Beyond that, all that it takes to become a successful copy editor is a sensitivity to cumbersome phrasing, grammar, and spelling, as well as a sensitivity to an author’s personal style. Many novice copy editors take a far too forceful approach to their work, effectively rewriting a reporter or other writer’s article for them in line with style guides and their own ideas about what makes good writing. This isn’t the function of a copy editor. Yes, clarity, grammar, and other issues with writing mechanics are all important, but a writer’s ego is important as well, and a too-free hand in the editing process can alienate a publication’s staff reporters and foster general enmity.
Since rewriting someone’s article causes you more additional work as well, why would you want to do it?

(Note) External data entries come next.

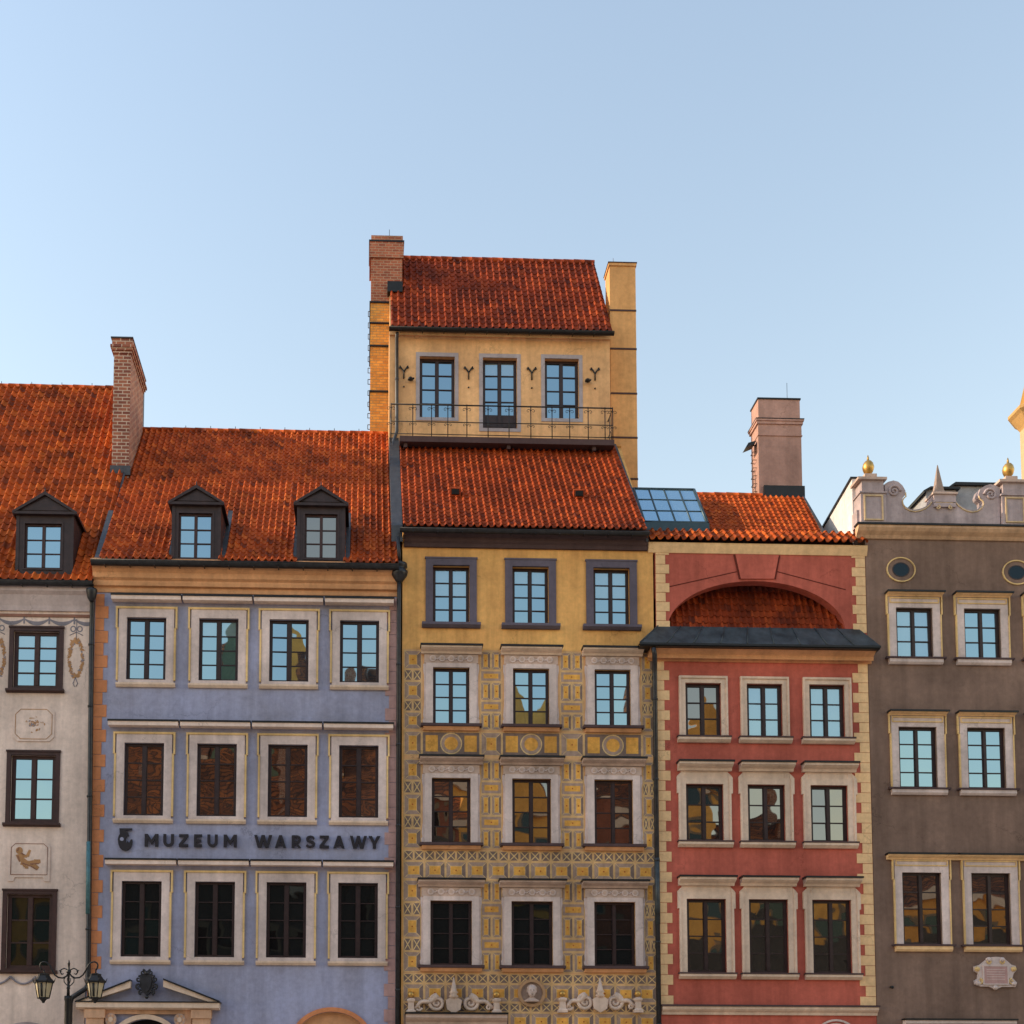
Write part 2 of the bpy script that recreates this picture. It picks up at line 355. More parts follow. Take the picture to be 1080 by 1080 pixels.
def window(parent, xc, w, z0, z1, rows=4, y=0.0, inset=.10, glass=None, fw_=.085, mull=.11, bar=.034, mat=None, cols=2, solid=0.0, open_leaf=False):
    mat = mat or timber; mb = MB(); x0, x1 = xc - w / 2, xc + w / 2; ya = y + inset; yb = ya + .07
    mb.box(x0, x0 + fw_, ya, yb, z0, z1); mb.box(x1 - fw_, x1, ya, yb, z0, z1)
    mb.box(x0 + fw_, x1 - fw_, ya, yb, z1 - fw_, z1); mb.box(x0 + fw_, x1 - fw_, ya, yb, z0, z0 + fw_)
    mb.box(xc - mull / 2, xc + mull / 2, ya - .014, yb - .004, z0 + fw_, z1 - fw_)
    gz0, gz1 = z0 + fw_ + solid, z1 - fw_
    if solid:
        for s in (-1, 1):
            a, b = sorted((xc + s * mull / 2, xc + s * (w / 2 - fw_)))
            mb.box(a, b, ya + .02, yb - .01, z0 + fw_, gz0); mb.box(a + .06, b - .06, ya + .006, ya + .02, z0 + fw_ + .06, gz0 - .06)
    zz = [gz0 + (gz1 - gz0) * k / rows for k in range(rows + 1)]
    for s in (-1, 1):
        a, b = sorted((xc + s * mull / 2, xc + s * (w / 2 - fw_)))
        for k in range(1, rows): mb.box(a, b, ya + .012, yb - .012, zz[k] - bar / 2, zz[k] + bar / 2)
        mb.box(a, a + .018, ya + .010, yb - .014, gz0, gz1); mb.box(b - .018, b, ya + .010, yb - .014, gz0, gz1)
    win = mb.build('window', mat, parent)
    pb = MB(); bl = 0
    if glass is glass_hi and rng.random() < .35: bl = rng.choice([1, 1, 2])
    for s in (-1, 1):
        a, b = sorted((xc + s * mull / 2, xc + s * (w / 2 - fw_))); lt, lr = rng.gauss(0, .010), rng.gauss(0, .012)
        for k in range(rows):
            t, u = lt + rng.gauss(0, .004), lr + rng.gauss(0, .004); cx_, cz_ = (a + b) / 2, (zz[k] + zz[k + 1]) / 2
            pb.face([(px, ya + .042 + (px - cx_) * u + (pz - cz_) * t, pz) for px, pz in ((a, zz[k]), (b, zz[k]), (b, zz[k + 1]), (a, zz[k + 1]))], 1 if k >= rows - bl else 0)
    pb.build('pane', [glass or glass_hi, glass_cu], win, weld=False)
    return win
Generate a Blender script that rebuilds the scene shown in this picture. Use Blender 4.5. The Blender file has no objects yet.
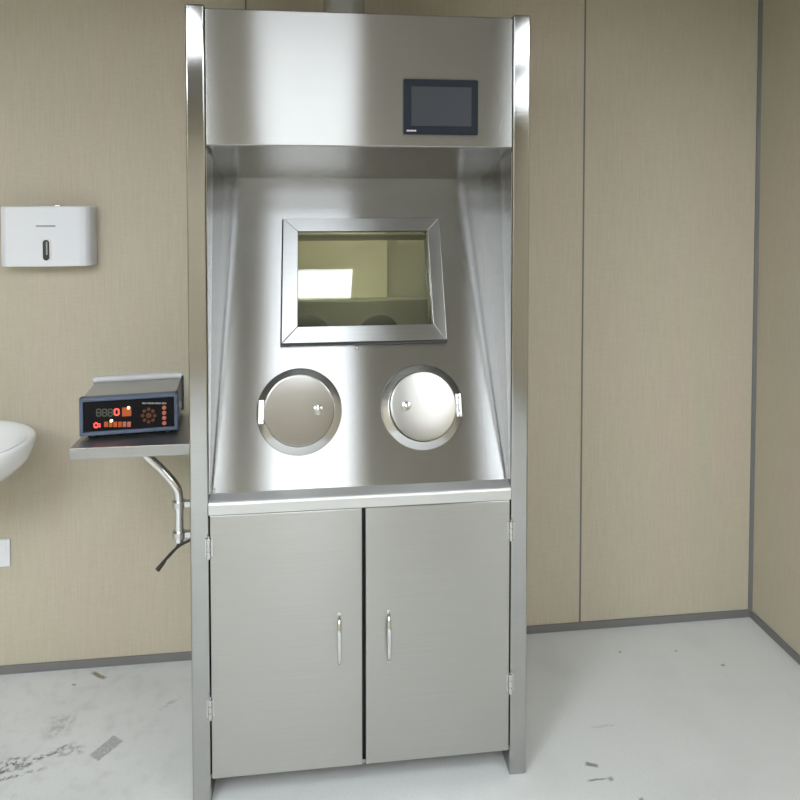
import bpy, bmesh, math, random
from mathutils import Vector, Matrix
random.seed(4)
S = bpy.context.scene
COL = S.collection
# ------------------------------------------------------------------ camera, world, exposure
CX, CY, FPX = 401.36, 223.72, 691.77          # principal point and focal length in pixels of the 800 px frame
cd = bpy.data.cameras.new('camera')
cam = bpy.data.objects.new('camera', cd); COL.objects.link(cam)
r_, d_, f_ = Vector((.992811, -.119694, .000197)), Vector((-.003812, -.033264, -.999439)), Vector((.119634, .992253, -.033481))
m = Matrix((r_, -d_, -f_)).transposed().to_4x4(); m.translation = (-.12433, -1.91133, 1.67696)
cam.matrix_world = m
cd.sensor_width = 36; cd.sensor_fit = 'HORIZONTAL'
cd.lens = FPX / 800 * 36; cd.shift_x = -(CX - 400) / 800; cd.shift_y = (CY - 400) / 800
cd.clip_start = .02
S.camera = cam
W = bpy.data.worlds.new('world'); S.world = W; W.use_nodes = True
W.node_tree.nodes['Background'].inputs[0].default_value = (.9, .95, 1, 1)
W.node_tree.nodes['Background'].inputs[1].default_value = .3
S.view_settings.view_transform = 'Standard'; S.view_settings.look = 'None'
S.view_settings.exposure = 0.3; S.view_settings.gamma = 1; S.view_settings.use_curve_mapping = False
LAMP = 13.6                                     # radiance of the ceiling panels
CEIL = 2.5; YW = .640; XR = 1.604; XL = -2.5; YF = -4.6

# ------------------------------------------------------------------ materials
def mat(name, col, rough=.5, metal=0., spec=.5, emit=None, estr=0., aniso=0., tangent=None):
    M = bpy.data.materials.new(name); M.use_nodes = True
    b = M.node_tree.nodes['Principled BSDF']
    b.inputs['Base Color'].default_value = (*col, 1); b.inputs['Roughness'].default_value = rough
    b.inputs['Metallic'].default_value = metal; b.inputs['Specular IOR Level'].default_value = spec
    if emit:
        b.inputs['Emission Color'].default_value = (*emit, 1); b.inputs['Emission Strength'].default_value = estr
    if aniso:
        b.inputs['Anisotropic'].default_value = aniso
        c = M.node_tree.nodes.new('ShaderNodeCombineXYZ')
        for i in range(3): c.inputs[i].default_value = tangent[i]
        M.node_tree.links.new(c.outputs[0], b.inputs['Tangent'])
    return M
class N:
    """small helper to write node trees"""
    def __init__(s, M): s.t = M.node_tree; s.b = s.t.nodes['Principled BSDF']
    def n(s, typ, **k):
        x = s.t.nodes.new('ShaderNode' + typ)
        for a, v in k.items(): setattr(x, a, v)
        return x
    def l(s, a, b): s.t.links.new(a, b)
    def put(s, sock, v):
        if hasattr(v, 'is_linked') or hasattr(v, 'links'): s.l(v, sock)
        else: sock.default_value = v
    def math(s, op, a, b=0., c=0.):
        x = s.n('Math', operation=op)
        for i, v in enumerate((a, b, c)): s.put(x.inputs[i], v)
        return x.outputs[0]
    def coords(s): return s.n('TexCoord').outputs['Object']
    def mapping(s, v, loc=(0, 0, 0), rot=(0, 0, 0), scale=(1, 1, 1)):
        x = s.n('Mapping'); s.l(v, x.inputs[0])
        x.inputs[1].default_value = loc; x.inputs[2].default_value = rot; x.inputs[3].default_value = scale
        return x.outputs[0]
    def noise(s, v, scale, detail=3, rough=.5):
        x = s.n('TexNoise'); s.l(v, x.inputs['Vector']); x.inputs['Scale'].default_value = scale
        x.inputs['Detail'].default_value = detail; x.inputs['Roughness'].default_value = rough
        return x.outputs['Fac']
    def ramp(s, f, lo, hi, a=0., b=1.):
        x = s.n('MapRange'); x.clamp = True; s.put(x.inputs[0], f)
        for i, v in enumerate((lo, hi, a, b)): x.inputs[i + 1].default_value = v
        return x.outputs[0]
    def mix(s, f, a, b):
        x = s.n('Mix', data_type='RGBA'); s.put(x.inputs[0], f)
        for i, v in ((6, a), (7, b)):
            if isinstance(v, tuple): x.inputs[i].default_value = (*v, 1)
            else: s.l(v, x.inputs[i])
        return x.outputs[2]
    def bump(s, h, strength, dist=.001):
        x = s.n('Bump'); s.l(h, x.inputs['Height']); x.inputs['Strength'].default_value = strength; x.inputs['Distance'].default_value = dist
        s.l(x.outputs[0], s.b.inputs['Normal'])

def brushed(name, col, across, along, streak=(3, 3, 400), var=.02):
    """metal brushed in level strokes: highlights spread up and down (across) and stay narrow sideways (along)"""
    M = bpy.data.materials.new(name); M.use_nodes = True; t = M.node_tree; k = N(M)
    g = k.n('BsdfAnisotropic', distribution='BECKMANN'); q = math.sqrt(across / along)
    base = math.sqrt(across * along); an = -(1 - 1 / q)
    g.inputs['Roughness'].default_value = math.sqrt(base); g.inputs['Anisotropy'].default_value = an
    c = k.n('CombineXYZ'); c.inputs[2].default_value = 1; k.l(c.outputs[0], g.inputs['Tangent'])
    f = k.noise(k.mapping(k.coords(), scale=streak), 1., 2)
    k.l(k.mix(k.ramp(f, .3, .7), tuple(v * (1 - var) for v in col), tuple(v * (1 + var) for v in col)), g.inputs['Color'])
    k.l(g.outputs[0], t.nodes['Material Output'].inputs['Surface'])
    return M
STEEL = brushed('brushed_steel', (.42, .418, .41), .30, .016)
STEEL_DOOR = brushed('satin_steel', (.50, .495, .475), .34, .06, var=.03)
STEEL_FLAT = mat('steel_sheet', (.40, .397, .385), .13, 1.)
STEEL_FRAME = mat('steel_frame', (.60, .595, .58), .25, 1.)
STEEL_POST = brushed('post_steel', (.43, .425, .41), .018, .012)
STEEL_TRAY = mat('tray_steel', (.40, .397, .385), .38, 1.)
STEEL_LEDGE = mat('ledge_steel', (.70, .70, .69), .5, 1.)
STEEL_FW = brushed('brushed_frame', (.42, .418, .41), .18, .05, var=.03)
STEEL_DISC = mat('steel_disc', (.37, .355, .33), .29, 1.)
CHROME = mat('polished_steel', (.72, .72, .71), .12, 1.)
DARK = mat('dark_gap', (.012, .012, .012), .6)
PIPEM = mat('exhaust_steel', (.62, .62, .61), .07, 1.)
GASKET = mat('black_gasket', (.015, .015, .016), .5)
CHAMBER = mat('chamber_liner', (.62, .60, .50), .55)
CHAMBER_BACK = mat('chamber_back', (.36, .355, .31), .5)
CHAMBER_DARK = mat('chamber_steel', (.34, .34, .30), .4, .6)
SCREEN_B = mat('screen_bezel', (.012, .016, .024), .5, spec=.2)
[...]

Instead, just try to achieve sufficient clarity while leaving as much of the original article “as-is” as you can. If there are any substantial portions of text that inhibit clarity or exhibit serious mechanical errors, talk to the writer personally before making any changes. Yes, it’s an extra step, but one that ensures professional respect in the workplace.
If you don’t want to work for a publication, there are plenty of opportunities available for freelance copy editing, both for corporations and for private individuals. Educational publications, in particular, are always looking for good copy editors, and book publishers and literary journals always have a few spots available. You can find out about these opportunities through classified ads, or by making inquiries directly to the company. There’s typically a lot of competition in these sorts of jobs, so a solid interview technique and some excellent samples are mandatory for securing work. Once you have your foot in the door, though, corporate copy editing can provide a stable — if occasionally dull — source of income.
Copy editing projects offered by individuals are another option, and one which can bring you a more varied body of work and a much more informal attitude toward style guides and format restriction. But this option carries with it some heavy caveats. Often, copy editing projects given by individuals amount to ghostwriting without appropriate compensation, and pay rates can be sketchy as well, ranging from low to nonexistent (with a promise of “resume experience,” maybe.) Although when work is consistent, low pay isn’t necessarily a problem, individuals can rarely guarantee a sufficient volume of work to ensure your livelihood and a decent career.
Before you accept individual copy editing projects, make sure that you know how much you’ll need to make per hour to make the project financially worthwhile (as well as an estimate on how many hours the project will take), and don’t accept less than that hourly rate. You may get less work with this approach, but clients won’t rip you off either — an important consideration for professional copy editors.
Copy editing is a good, low-stress writing job, enjoyable on its own merits or as practice for other freelance writing goals down the line. You can succeed as a freelance copy editor if you familiarize yourself with style guides, and have a good grasp of grammar, spelling, and style usage.